§ Data provided:
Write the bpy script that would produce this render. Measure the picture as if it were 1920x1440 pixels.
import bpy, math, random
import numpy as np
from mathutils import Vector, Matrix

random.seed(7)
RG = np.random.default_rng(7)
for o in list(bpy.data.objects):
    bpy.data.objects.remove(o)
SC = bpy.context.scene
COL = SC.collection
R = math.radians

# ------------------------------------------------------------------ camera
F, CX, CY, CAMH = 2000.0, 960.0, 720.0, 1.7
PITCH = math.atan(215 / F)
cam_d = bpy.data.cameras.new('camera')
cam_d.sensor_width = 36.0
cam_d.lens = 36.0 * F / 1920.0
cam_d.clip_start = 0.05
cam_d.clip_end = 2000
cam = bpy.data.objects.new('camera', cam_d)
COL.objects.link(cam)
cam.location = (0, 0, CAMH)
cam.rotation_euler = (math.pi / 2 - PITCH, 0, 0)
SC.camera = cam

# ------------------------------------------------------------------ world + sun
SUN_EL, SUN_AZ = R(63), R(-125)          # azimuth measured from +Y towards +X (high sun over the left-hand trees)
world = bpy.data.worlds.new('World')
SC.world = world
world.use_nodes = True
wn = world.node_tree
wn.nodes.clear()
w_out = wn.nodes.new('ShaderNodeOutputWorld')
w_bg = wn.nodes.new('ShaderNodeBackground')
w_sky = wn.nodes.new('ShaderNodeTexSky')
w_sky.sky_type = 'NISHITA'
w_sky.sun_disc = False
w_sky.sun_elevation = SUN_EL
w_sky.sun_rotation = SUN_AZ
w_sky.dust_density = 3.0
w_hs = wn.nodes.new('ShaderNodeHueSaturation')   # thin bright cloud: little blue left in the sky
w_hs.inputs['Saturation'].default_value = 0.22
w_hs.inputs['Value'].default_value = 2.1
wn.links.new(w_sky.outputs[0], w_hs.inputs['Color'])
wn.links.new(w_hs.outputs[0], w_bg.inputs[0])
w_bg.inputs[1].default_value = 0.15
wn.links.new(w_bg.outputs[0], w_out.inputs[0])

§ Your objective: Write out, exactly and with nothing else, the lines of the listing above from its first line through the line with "R = math.radians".

§ Reply:
Write the bpy script that would produce this render. Measure the picture as if it were 1920x1440 pixels.
import bpy, math, random
import numpy as np
from mathutils import Vector, Matrix

random.seed(7)
RG = np.random.default_rng(7)
for o in list(bpy.data.objects):
    bpy.data.objects.remove(o)
SC = bpy.context.scene
COL = SC.collection
R = math.radians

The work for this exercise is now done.